■ RECORDS FOR PROCESSING

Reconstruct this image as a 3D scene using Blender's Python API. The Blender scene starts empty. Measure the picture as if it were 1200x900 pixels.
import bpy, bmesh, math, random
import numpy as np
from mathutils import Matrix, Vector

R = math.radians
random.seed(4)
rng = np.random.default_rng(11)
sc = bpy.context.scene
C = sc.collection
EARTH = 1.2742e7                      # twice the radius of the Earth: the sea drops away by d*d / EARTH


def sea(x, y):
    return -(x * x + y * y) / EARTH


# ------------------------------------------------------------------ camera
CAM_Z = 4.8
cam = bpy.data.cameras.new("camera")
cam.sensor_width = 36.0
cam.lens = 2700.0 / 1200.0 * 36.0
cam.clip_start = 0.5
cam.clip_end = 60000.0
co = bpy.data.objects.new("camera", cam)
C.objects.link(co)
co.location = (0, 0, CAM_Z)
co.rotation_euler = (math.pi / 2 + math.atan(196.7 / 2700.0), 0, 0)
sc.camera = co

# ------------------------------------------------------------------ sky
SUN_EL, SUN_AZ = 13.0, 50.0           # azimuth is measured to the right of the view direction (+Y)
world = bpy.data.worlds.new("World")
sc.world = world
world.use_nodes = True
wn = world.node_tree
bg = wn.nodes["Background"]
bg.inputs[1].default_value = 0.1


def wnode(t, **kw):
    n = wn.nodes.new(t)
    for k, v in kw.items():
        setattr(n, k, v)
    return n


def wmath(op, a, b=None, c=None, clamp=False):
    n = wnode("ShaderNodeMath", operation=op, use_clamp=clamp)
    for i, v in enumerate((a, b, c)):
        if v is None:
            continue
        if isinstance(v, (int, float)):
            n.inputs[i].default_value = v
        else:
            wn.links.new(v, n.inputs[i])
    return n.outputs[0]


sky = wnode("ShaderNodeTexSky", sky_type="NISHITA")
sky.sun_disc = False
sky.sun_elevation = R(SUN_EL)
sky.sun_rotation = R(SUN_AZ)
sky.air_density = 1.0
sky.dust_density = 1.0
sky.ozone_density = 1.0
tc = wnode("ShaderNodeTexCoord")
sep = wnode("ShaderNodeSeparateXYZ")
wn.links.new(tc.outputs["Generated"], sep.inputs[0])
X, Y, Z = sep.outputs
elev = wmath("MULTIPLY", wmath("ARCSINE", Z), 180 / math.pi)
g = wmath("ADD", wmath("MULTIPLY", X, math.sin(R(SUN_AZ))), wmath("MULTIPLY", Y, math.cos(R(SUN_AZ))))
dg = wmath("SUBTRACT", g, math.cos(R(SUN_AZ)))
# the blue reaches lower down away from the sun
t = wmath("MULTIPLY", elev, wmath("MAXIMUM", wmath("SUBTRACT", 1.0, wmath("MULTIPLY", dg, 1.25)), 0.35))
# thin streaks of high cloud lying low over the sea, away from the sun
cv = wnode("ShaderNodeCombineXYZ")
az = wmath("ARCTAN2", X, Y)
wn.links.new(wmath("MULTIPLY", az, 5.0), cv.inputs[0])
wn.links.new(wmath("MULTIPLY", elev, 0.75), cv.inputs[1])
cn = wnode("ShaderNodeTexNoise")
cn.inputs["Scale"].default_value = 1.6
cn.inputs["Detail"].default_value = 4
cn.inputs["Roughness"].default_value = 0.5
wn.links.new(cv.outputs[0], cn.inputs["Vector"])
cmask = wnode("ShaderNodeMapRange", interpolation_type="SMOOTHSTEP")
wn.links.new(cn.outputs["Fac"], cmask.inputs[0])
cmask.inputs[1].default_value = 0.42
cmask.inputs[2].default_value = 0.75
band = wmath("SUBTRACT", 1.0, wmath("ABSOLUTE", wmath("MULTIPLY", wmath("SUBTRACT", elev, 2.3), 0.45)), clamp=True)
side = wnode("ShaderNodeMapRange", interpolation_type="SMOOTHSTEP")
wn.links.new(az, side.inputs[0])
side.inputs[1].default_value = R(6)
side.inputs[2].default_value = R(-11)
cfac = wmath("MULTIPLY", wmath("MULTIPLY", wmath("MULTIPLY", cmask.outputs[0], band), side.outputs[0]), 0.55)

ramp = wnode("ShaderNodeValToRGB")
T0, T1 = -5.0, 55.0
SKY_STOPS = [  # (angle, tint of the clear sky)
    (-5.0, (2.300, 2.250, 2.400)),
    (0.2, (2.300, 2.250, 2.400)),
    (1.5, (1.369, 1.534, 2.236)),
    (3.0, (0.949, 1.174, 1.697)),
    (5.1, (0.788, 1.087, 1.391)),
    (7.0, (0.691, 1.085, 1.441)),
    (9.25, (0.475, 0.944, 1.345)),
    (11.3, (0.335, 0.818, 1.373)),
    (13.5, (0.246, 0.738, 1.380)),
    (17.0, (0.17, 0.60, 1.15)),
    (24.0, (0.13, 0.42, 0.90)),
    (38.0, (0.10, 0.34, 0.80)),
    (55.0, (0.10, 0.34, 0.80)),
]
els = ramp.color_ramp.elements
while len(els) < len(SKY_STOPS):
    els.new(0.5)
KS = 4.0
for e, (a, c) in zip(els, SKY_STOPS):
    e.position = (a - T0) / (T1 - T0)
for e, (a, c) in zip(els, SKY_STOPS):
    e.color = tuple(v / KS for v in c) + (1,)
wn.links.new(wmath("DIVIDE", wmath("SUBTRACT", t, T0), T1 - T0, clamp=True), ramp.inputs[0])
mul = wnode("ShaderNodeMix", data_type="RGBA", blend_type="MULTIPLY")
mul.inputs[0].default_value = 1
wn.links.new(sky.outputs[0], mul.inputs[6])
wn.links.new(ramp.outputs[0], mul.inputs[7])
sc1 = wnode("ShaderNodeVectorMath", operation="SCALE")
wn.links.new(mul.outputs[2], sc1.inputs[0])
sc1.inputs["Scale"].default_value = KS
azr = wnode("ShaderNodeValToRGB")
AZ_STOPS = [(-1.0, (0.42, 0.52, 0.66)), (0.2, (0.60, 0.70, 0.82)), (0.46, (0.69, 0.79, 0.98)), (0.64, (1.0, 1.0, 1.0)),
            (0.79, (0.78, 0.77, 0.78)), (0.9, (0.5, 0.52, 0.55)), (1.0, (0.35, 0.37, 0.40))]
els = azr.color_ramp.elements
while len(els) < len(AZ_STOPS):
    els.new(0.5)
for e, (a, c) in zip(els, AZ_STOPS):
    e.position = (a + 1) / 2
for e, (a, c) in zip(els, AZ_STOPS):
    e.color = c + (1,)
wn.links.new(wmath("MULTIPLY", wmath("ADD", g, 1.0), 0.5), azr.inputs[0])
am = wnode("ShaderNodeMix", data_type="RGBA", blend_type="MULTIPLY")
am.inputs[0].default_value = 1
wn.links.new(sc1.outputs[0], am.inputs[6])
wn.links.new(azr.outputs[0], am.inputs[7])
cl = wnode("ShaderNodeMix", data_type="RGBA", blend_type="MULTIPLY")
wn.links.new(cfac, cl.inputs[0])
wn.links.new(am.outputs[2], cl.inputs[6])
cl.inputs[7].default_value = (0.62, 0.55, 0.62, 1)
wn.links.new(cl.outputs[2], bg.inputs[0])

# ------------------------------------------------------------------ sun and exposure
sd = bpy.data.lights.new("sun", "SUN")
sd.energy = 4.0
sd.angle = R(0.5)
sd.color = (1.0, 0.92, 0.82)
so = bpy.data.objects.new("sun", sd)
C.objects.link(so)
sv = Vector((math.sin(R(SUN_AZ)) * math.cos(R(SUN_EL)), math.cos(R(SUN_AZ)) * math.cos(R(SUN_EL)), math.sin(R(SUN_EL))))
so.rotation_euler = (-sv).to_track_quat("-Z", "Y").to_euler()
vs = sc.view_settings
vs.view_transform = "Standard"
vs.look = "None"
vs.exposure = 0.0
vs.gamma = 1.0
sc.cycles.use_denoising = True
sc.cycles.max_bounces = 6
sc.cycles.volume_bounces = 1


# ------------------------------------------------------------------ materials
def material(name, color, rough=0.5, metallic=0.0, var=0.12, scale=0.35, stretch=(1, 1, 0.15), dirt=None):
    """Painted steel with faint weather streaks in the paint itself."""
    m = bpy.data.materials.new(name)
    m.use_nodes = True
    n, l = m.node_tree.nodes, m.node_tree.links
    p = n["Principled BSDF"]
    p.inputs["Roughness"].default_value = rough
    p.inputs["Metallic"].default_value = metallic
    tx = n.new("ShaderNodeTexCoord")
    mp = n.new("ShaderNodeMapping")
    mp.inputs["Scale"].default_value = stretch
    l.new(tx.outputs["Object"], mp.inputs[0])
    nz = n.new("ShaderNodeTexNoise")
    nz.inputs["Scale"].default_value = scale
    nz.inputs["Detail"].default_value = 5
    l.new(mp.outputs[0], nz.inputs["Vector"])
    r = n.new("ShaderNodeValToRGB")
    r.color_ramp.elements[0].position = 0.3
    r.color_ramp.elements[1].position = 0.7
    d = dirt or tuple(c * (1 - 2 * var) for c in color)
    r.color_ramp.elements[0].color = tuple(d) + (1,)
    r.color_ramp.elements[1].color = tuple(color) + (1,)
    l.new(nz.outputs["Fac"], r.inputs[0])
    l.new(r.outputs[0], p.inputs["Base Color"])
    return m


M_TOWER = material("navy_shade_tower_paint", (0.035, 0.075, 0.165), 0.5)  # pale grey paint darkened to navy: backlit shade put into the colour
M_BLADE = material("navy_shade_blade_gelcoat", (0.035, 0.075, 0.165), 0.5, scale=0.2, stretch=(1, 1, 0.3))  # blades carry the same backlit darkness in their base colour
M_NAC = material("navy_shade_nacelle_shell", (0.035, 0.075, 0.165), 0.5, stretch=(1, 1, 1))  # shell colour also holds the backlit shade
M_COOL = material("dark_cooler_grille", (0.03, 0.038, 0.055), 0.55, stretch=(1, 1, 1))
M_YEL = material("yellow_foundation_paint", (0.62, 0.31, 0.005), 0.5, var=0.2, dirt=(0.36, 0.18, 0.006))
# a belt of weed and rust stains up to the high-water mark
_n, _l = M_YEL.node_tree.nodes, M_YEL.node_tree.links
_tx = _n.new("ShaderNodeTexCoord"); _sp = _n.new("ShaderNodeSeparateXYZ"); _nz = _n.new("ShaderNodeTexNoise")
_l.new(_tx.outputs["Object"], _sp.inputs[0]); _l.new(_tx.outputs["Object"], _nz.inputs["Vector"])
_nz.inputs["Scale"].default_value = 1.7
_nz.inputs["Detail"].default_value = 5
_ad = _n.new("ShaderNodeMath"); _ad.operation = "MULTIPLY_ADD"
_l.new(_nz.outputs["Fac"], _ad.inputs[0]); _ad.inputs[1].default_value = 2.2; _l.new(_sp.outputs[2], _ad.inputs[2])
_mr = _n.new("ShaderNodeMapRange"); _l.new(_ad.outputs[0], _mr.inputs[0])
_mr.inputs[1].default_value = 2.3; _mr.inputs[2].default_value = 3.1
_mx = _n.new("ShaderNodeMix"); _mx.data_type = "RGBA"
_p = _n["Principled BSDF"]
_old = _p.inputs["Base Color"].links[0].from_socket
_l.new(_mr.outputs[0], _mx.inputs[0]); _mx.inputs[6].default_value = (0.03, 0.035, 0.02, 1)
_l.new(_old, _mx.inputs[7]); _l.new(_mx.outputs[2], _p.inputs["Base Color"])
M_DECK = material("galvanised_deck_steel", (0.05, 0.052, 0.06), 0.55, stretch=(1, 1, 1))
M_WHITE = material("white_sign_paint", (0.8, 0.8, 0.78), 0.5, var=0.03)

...

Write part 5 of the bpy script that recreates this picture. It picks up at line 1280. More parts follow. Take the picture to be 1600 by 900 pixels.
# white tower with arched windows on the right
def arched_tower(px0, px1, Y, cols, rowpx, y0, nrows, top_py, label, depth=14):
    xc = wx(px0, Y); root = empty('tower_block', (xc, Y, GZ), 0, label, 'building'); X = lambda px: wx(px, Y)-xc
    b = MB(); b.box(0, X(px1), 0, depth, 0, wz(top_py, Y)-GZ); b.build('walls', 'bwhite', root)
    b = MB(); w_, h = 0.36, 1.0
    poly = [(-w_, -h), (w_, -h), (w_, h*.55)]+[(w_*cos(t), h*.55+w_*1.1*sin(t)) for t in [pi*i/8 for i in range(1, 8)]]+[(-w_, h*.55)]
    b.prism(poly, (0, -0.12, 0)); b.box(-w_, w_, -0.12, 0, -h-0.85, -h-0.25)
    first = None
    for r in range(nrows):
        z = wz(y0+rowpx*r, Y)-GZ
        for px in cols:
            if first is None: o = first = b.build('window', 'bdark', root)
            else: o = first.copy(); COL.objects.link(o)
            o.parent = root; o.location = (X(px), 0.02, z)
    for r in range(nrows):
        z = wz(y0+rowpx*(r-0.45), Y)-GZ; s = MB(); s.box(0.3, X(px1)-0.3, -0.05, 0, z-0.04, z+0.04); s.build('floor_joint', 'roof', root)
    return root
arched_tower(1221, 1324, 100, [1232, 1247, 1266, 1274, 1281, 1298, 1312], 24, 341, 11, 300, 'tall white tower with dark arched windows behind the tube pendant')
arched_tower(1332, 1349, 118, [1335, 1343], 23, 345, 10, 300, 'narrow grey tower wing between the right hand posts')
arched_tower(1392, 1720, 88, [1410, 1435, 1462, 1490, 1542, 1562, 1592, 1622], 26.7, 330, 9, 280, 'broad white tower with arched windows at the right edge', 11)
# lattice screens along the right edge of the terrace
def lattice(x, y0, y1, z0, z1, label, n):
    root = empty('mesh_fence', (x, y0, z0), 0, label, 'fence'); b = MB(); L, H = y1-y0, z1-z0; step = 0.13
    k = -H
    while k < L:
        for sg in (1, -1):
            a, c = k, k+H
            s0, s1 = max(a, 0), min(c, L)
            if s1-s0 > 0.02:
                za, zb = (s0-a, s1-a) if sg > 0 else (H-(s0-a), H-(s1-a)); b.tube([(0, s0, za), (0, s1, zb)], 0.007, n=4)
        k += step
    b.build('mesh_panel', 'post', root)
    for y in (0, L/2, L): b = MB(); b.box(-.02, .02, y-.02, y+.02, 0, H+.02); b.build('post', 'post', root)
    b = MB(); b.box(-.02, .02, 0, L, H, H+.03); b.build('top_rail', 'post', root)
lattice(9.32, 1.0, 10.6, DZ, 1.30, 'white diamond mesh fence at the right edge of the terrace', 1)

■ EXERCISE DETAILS
In the listing above, locate the line containing "Reconstruct this image" and the line containing "sc.camera = co". Extract those two lines and every line between them, exactly as written, and only those.

■ SOLUTION TO THE PROBLEM
Reconstruct this image as a 3D scene using Blender's Python API. The Blender scene starts empty. Measure the picture as if it were 1200x900 pixels.
import bpy, bmesh, math, random
import numpy as np
from mathutils import Matrix, Vector

R = math.radians
random.seed(4)
rng = np.random.default_rng(11)
sc = bpy.context.scene
C = sc.collection
EARTH = 1.2742e7                      # twice the radius of the Earth: the sea drops away by d*d / EARTH


def sea(x, y):
    return -(x * x + y * y) / EARTH


# ------------------------------------------------------------------ camera
CAM_Z = 4.8
cam = bpy.data.cameras.new("camera")
cam.sensor_width = 36.0
cam.lens = 2700.0 / 1200.0 * 36.0
cam.clip_start = 0.5
cam.clip_end = 60000.0
co = bpy.data.objects.new("camera", cam)
C.objects.link(co)
co.location = (0, 0, CAM_Z)
co.rotation_euler = (math.pi / 2 + math.atan(196.7 / 2700.0), 0, 0)
sc.camera = co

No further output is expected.